A.Defant and K.Floret in chapter 7 of their Tensor Norms and Operator Ideals prove the equality $$ L_1(\mu\times\nu)\cong L_1(\mu)\widehat{\otimes}L_1(\nu) $$ for measures $\mu$ and $\nu$. At the same time, A.P.Robertson and W.Robertson in chapter VII of their Topological Vector Spaces write that
if $E$ and $F$ are metrizable locally convex spaces, then each compact set $K\subseteq E\widehat{\otimes} F$ is contained in the closed absolutely convex hull of a sequence $x_n\otimes y_n$, where $x_n\to 0$ and $y_n\to 0$.

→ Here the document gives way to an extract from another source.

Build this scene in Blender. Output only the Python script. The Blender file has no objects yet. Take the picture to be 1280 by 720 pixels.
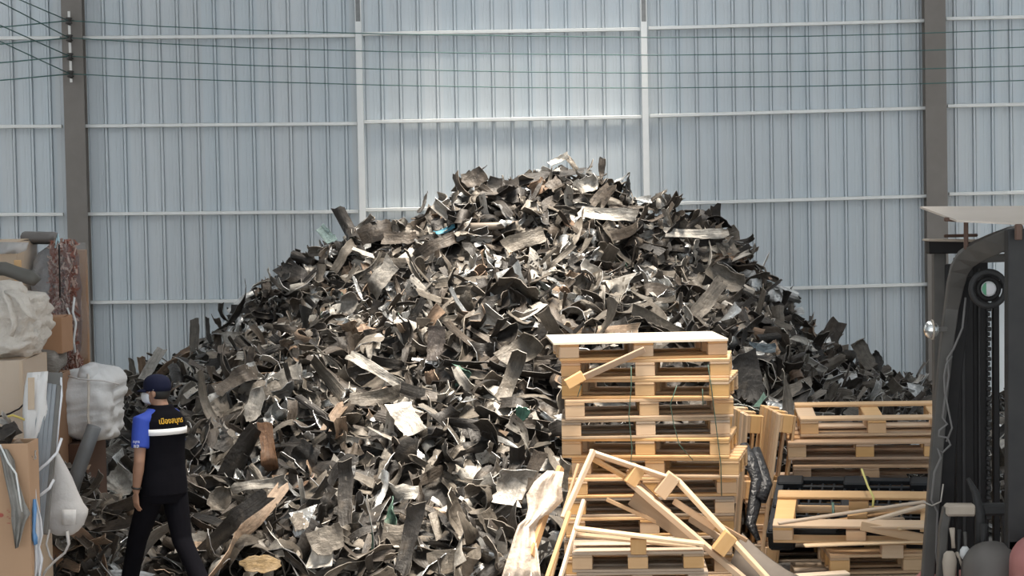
import bpy, bmesh, math, random
import numpy as np
from mathutils import Vector, Matrix, Euler, noise as mnoise

# ------------------------------------------------------------------ camera, light, exposure
scene = bpy.context.scene
COL = scene.collection
FPX = 2670.0                       # focal length in pixels of a 1280 px wide frame
EYE = Vector((0.0, 0.0, 3.0))
PITCH, ROLL = math.radians(2.49), math.radians(1.15)
_R0, _U0 = Vector((1, 0, 0)), Vector((0, math.sin(PITCH), math.cos(PITCH)))
CF = Vector((0, math.cos(PITCH), -math.sin(PITCH)))
CR = _R0 * math.cos(ROLL) - _U0 * math.sin(ROLL)
CU = _U0 * math.cos(ROLL) + _R0 * math.sin(ROLL)
cam_d = bpy.data.cameras.new('camera')
cam_d.sensor_width = 36.0
cam_d.lens = 36.0 * FPX / 1280.0
cam_d.clip_end = 300
cam = bpy.data.objects.new('camera', cam_d)
COL.objects.link(cam)
m = Matrix((CR, CU, -CF)).transposed().to_4x4()
m.translation = EYE
cam.matrix_world = m
scene.camera = cam

world = bpy.data.worlds.new('world'); scene.world = world
world.use_nodes = True
wn = world.node_tree
wn.nodes['Background'].inputs[0].default_value = (0.95, 0.975, 1.0, 1)
wn.nodes['Background'].inputs[1].default_value = 2.5

sun_d = bpy.data.lights.new('sun', 'SUN')
sun_d.energy = 16.0
sun_d.angle = math.radians(22)
sun_d.color = (1.0, 0.91, 0.79)
sun = bpy.data.objects.new('sun', sun_d); COL.objects.link(sun)
sun.rotation_euler = (Vector((-0.14, 0.17, -1.0))).to_track_quat('-Z', 'Y').to_euler()

scene.view_settings.view_transform = 'Standard'
scene.view_settings.look = 'None'
scene.view_settings.gamma = 1.0
scene.view_settings.use_curve_mapping = False
scene.view_settings.exposure = -0.22

def at(px, py, Y):
    """world point that stands at depth Y on the sight line of a photo position"""
    d = CF + CR * ((px - 640.0) / FPX) + CU * ((360.0 - py) / FPX)
    return EYE + d * (Y / d.y)

def project(P):
    """array (n,3) -> px, py, depth"""
    P = np.asarray(P, float) - np.array(EYE)
    w = P @ np.array(CF)
    return 640 + FPX * (P @ np.array(CR)) / w, 360 - FPX * (P @ np.array(CU)) / w, w

# ------------------------------------------------------------------ materials
def mat(name, col, rough=0.7, metal=0.0, noise=None, bump=None, alpha=None, emit=None, trans=None, spec=None, rand=0.0, coords='Object', scale3=None, sheen=None):
    """noise=(scale, amount, colour2) mottles the colour, bump=(scale, strength, distance)"""
    M = bpy.data.materials.new(name); M.use_nodes = True
    nt = M.node_tree; b = nt.nodes['Principled BSDF']
    b.inputs['Base Color'].default_value = (*col, 1)
    b.inputs['Roughness'].default_value = rough
    b.inputs['Metallic'].default_value = metal
    if spec is not None: b.inputs['Specular IOR Level'].default_value = spec
    if alpha is not None: b.inputs['Alpha'].default_value = alpha
    if trans is not None: b.inputs['Transmission Weight'].default_value = trans
    if emit is not None:
        b.inputs['Emission Color'].default_value = (*emit[0], 1); b.inputs['Emission Strength'].default_value = emit[1]
    tc = nt.nodes.new('ShaderNodeTexCoord'); mp = nt.nodes.new('ShaderNodeMapping')
    nt.links.new(tc.outputs[coords], mp.inputs['Vector'])
    if scale3: mp.inputs['Scale'].default_value = scale3
    src = None
    if noise:
        n = nt.nodes.new('ShaderNodeTexNoise'); n.inputs['Scale'].default_value = noise[0]; n.inputs['Detail'].default_value = 5
        nt.links.new(mp.outputs[0], n.inputs['Vector'])
        cr = nt.nodes.new('ShaderNodeValToRGB')
        cr.color_ramp.elements[0].position = 0.5 - noise[1] * 0.5; cr.color_ramp.elements[1].position = 0.5 + noise[1] * 0.5
        cr.color_ramp.elements[0].color = (*col, 1); cr.color_ramp.elements[1].color = (*noise[2], 1)
        nt.links.new(n.outputs['Fac'], cr.inputs[0]); src = cr.outputs[0]
        nt.links.new(src, b.inputs['Base Color'])
    if rand:
        oi = nt.nodes.new('ShaderNodeObjectInfo'); hv = nt.nodes.new('ShaderNodeHueSaturation')
        mr = nt.nodes.new('ShaderNodeMapRange'); mr.inputs[3].default_value = 1 - rand; mr.inputs[4].default_value = 1 + rand * 0.6
        nt.links.new(oi.outputs['Random'], mr.inputs[0]); nt.links.new(mr.outputs[0], hv.inputs['Value'])
        mul = nt.nodes.new('ShaderNodeMath'); mul.operation = 'MULTIPLY'; mul.inputs[1].default_value = 7.31
        fr = nt.nodes.new('ShaderNodeMath'); fr.operation = 'FRACT'
        nt.links.new(oi.outputs['Random'], mul.inputs[0]); nt.links.new(mul.outputs[0], fr.inputs[0])
        mr2 = nt.nodes.new('ShaderNodeMapRange'); mr2.inputs[3].default_value = 0.75; mr2.inputs[4].default_value = 1.12
        nt.links.new(fr.outputs[0], mr2.inputs[0]); nt.links.new(mr2.outputs[0], hv.inputs['Saturation'])
        if src: nt.links.new(src, hv.inputs['Color'])
        else: hv.inputs['Color'].default_value = (*col, 1)
        nt.links.new(hv.outputs[0], b.inputs['Base Color'])
    if bump:
        n2 = nt.nodes.new('ShaderNodeTexNoise'); n2.inputs['Scale'].default_value = bump[0]; n2.inputs['Detail'].default_value = 6
        nt.links.new(mp.outputs[0], n2.inputs['Vector'])
        bp = nt.nodes.new('ShaderNodeBump'); bp.inputs['Strength'].default_value = bump[1]; bp.inputs['Distance'].default_value = bump[2]
        nt.links.new(n2.outputs['Fac'], bp.inputs['Height']); nt.links.new(bp.outputs[0], b.inputs['Normal'])
    return M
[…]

Together this implies, that
for each compact set $K\subseteq L_1(\mu\times\nu)$ there are compact sets $S\subseteq L_1(\mu)$ and $T\subseteq L_1(\nu)$ such that $$ K\subseteq S\widehat{\otimes} T, $$ where $S\widehat{\otimes} T$ means closed absolutely convex hull of the set $\{x\otimes y;\ x\in S, \ y\in T\}$ in $L_1(\mu\times\nu)$.

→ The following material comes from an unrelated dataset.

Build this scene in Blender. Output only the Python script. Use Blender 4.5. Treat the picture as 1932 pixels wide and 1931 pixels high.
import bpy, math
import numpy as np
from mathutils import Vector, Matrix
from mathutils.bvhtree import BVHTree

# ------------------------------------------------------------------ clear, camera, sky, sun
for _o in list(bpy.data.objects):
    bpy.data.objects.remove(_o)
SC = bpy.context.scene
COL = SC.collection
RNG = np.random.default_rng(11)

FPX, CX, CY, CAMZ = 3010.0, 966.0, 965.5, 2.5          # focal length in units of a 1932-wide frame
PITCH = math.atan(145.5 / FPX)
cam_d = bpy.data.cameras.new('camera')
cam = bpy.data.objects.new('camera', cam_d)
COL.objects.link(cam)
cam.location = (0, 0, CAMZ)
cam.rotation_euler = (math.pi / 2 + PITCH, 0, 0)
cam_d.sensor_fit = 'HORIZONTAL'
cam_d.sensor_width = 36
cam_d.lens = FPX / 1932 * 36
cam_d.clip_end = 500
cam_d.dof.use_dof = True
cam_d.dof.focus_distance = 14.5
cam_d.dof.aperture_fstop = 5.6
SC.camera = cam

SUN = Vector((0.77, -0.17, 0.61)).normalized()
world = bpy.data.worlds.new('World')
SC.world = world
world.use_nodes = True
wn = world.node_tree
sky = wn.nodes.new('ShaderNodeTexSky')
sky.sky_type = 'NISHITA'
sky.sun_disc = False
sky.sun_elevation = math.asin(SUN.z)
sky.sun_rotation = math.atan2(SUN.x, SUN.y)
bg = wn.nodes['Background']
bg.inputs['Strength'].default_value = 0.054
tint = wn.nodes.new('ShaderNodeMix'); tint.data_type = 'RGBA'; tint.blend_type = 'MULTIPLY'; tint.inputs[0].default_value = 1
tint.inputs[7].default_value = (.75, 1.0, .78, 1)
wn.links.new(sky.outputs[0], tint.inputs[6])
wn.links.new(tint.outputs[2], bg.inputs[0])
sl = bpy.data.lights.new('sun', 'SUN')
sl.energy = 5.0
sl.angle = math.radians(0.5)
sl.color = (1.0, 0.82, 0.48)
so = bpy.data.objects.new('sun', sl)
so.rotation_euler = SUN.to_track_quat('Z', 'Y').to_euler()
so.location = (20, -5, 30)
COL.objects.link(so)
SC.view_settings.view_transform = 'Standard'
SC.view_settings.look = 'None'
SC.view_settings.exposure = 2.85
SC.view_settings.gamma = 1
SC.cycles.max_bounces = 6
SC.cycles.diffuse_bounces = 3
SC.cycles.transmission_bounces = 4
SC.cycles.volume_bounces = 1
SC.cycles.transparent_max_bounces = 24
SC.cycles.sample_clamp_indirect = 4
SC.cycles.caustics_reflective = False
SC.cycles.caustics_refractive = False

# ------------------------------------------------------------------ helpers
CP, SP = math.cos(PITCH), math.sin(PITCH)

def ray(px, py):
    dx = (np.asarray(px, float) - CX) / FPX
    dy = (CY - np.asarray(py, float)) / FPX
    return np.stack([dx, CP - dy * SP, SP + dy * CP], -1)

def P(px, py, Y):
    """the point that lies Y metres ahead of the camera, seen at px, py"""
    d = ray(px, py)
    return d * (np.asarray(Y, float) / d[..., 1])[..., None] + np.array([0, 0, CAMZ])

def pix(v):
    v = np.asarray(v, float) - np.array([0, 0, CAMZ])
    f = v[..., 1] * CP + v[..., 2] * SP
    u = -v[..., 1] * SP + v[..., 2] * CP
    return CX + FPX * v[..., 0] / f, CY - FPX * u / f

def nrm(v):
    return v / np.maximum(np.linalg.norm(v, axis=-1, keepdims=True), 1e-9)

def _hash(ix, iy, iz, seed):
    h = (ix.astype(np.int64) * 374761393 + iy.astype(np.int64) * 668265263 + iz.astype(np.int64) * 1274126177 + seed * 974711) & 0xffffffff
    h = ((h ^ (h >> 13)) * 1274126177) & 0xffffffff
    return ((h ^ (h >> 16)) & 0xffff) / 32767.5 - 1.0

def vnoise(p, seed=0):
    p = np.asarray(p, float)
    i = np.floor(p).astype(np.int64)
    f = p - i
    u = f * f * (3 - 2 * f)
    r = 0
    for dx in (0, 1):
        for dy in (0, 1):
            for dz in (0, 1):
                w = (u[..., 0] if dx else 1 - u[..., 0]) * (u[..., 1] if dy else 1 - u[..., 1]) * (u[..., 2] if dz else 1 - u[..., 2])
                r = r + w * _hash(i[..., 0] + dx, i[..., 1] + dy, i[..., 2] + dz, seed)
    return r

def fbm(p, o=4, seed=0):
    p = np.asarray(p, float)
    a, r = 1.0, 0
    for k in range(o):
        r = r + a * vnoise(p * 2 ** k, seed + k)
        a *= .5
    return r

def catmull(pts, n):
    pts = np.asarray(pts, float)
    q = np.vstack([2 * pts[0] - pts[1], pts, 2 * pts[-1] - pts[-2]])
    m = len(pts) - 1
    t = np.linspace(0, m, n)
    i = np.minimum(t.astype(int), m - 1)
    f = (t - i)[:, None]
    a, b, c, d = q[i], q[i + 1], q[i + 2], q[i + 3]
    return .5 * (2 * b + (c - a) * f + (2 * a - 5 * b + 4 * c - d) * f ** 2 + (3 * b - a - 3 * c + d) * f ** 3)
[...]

I think, that this result can be proved directly, inside the theory of the Banach space $L_1(\mu)$ (and without references to the theory of topological vector spaces, in particular, to Robertsons' proposition). Is that true?
I am asking because I am trying to study the properties of the spaces of universally integrable functions, where I suspect the same must be true (but with a much more complicated topology, which is not metrizable, and therefore one can't apply Robertsons' lemma).
P.S. I consider the case where $\mu$ and $\nu$ are (positive) Radon measures on compact topological spaces.